Sometimes the writing is just awful. That whole Jerome subplot was silly and cliched to the point that they were making it so obvious that he was meant to be the Joker that I saw it coming from a mile away that he wasn't going to end up being the Joker. I hate to say "This is how I would have done it..." but hell, this is how I would have done it: I think it would have been interesting if they had introduced a series of characters who each in their own way share traits of the Joker, so that we never really know which one it ends up being (it would have been a nice tribute to the multiple-choice nature of his origin in the comics). But they fucked that up when they made it
so obvious that he was Joker, and then fucked it up worse when they killed that goofy motherfucker off, and the show was still the better for the latter, because he was terrible.

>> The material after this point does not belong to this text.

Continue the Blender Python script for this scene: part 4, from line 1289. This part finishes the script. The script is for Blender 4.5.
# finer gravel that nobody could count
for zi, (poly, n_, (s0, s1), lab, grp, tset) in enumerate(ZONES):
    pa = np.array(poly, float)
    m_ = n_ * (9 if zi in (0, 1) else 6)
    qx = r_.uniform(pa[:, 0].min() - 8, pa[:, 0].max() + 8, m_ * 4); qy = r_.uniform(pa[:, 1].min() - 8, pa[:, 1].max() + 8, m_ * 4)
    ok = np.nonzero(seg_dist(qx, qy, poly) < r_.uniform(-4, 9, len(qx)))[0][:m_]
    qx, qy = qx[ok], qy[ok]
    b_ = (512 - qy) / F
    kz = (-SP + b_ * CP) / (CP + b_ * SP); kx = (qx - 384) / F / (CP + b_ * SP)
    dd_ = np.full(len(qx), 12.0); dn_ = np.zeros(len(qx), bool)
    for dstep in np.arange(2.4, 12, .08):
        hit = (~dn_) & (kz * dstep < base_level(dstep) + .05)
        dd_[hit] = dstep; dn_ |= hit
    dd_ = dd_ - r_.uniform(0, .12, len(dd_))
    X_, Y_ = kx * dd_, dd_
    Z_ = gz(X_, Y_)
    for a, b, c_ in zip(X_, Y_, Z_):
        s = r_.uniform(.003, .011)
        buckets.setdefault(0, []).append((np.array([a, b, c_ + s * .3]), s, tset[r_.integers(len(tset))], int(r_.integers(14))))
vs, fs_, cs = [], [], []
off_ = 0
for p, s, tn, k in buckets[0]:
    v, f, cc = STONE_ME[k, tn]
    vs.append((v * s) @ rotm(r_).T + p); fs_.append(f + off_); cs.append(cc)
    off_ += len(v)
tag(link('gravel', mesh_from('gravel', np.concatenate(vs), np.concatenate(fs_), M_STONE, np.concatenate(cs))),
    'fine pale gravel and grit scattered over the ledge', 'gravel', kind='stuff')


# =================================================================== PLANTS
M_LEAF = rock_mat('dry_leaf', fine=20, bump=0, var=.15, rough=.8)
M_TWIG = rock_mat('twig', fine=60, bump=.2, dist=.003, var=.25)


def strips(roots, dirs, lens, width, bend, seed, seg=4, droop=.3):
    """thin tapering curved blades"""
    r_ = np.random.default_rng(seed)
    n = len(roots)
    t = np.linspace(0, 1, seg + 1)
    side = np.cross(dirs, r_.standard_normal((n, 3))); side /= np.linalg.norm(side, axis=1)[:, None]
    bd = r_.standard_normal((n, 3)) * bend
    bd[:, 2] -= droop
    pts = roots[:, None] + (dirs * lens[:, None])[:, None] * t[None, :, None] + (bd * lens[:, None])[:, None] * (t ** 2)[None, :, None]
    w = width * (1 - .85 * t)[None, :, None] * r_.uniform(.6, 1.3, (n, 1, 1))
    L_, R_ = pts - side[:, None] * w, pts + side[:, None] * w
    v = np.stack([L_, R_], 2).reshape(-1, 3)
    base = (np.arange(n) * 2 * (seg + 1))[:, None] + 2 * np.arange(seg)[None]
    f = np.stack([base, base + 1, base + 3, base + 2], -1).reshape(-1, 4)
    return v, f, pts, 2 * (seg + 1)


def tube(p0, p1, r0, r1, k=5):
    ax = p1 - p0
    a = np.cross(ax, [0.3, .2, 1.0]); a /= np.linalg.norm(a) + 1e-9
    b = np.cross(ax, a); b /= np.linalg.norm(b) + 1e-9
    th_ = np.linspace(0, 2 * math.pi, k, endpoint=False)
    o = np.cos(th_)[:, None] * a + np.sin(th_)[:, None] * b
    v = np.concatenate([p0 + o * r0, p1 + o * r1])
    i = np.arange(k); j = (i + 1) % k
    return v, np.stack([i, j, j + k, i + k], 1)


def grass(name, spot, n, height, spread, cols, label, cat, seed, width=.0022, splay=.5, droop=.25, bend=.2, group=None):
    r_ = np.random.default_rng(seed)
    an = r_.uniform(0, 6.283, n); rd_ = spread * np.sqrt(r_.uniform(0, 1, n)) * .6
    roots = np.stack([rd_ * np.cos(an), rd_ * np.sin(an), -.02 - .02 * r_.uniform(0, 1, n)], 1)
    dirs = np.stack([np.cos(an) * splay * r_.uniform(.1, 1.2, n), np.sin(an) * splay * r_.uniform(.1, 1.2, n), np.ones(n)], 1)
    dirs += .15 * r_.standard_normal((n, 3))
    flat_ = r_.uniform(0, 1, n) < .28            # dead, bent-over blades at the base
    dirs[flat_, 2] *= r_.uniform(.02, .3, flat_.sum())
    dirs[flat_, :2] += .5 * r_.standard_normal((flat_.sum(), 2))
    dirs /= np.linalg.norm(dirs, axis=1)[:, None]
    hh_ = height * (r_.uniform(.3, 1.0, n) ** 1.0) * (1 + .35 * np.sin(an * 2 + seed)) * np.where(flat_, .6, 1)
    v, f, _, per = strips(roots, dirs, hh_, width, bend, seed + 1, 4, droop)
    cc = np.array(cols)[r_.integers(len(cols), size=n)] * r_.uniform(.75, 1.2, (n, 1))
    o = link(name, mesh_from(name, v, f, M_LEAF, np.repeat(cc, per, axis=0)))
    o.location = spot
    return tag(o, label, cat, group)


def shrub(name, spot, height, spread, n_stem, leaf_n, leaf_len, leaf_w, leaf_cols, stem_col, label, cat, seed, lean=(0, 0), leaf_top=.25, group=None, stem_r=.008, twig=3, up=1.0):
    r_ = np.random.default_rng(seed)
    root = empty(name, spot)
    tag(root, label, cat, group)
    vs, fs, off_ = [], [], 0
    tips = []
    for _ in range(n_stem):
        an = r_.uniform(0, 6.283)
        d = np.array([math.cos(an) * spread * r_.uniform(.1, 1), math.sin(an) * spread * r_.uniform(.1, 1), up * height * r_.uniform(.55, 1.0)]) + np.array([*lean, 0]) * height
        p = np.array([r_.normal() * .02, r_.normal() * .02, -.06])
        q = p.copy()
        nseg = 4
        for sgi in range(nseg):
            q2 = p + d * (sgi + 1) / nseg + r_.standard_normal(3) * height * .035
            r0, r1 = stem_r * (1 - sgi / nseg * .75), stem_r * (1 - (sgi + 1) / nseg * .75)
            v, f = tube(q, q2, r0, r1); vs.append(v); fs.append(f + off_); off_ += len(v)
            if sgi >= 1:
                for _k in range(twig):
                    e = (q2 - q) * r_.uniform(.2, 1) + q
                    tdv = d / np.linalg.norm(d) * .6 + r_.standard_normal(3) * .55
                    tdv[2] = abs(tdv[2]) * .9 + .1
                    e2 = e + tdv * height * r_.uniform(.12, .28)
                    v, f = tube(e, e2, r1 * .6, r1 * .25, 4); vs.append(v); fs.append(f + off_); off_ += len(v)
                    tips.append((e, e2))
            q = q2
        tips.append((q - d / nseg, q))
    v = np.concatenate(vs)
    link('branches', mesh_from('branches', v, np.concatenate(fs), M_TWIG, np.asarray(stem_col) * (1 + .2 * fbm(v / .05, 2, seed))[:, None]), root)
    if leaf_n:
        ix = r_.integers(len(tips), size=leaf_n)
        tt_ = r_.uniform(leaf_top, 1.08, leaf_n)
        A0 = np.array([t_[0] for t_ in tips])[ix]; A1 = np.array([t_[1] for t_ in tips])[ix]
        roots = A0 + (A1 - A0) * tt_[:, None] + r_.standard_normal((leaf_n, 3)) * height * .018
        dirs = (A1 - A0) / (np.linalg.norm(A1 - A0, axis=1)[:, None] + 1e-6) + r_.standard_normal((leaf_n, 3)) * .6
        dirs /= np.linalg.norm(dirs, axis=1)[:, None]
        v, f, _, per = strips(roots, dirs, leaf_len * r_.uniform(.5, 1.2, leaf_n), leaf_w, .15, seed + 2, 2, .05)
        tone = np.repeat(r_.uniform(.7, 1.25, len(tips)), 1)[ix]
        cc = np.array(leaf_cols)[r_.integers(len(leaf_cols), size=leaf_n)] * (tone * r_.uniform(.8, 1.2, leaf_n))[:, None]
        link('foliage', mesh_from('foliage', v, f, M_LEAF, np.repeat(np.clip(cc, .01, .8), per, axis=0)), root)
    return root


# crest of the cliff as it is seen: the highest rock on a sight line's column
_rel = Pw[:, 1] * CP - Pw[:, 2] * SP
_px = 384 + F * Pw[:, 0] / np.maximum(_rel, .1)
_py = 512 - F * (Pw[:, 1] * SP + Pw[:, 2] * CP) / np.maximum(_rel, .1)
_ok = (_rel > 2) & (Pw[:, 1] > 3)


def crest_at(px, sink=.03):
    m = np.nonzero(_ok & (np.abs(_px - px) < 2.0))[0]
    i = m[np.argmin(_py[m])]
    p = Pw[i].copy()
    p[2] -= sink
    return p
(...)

I guess it's mostly the performances that keep me going back, particularly Robin Taylor as Penguin, Donal Logue as Harvey Bullock, and Sean Pertwee as Alfred. The rest of the cast is fine for the most part (and I will never get tired of seeing Morena Baccarin, even if her character is a bit thin), but I
really can't stand the kid that plays Bruce. I don't know; maybe it's just too understated to the point of being boring. But somehow one of the most interesting and complex characters in comics becomes trite and one-note in that performance; too much the mask that is Bruce and not enough the actual character that is Batman, if you follow. I also don't miss Fish Mooney.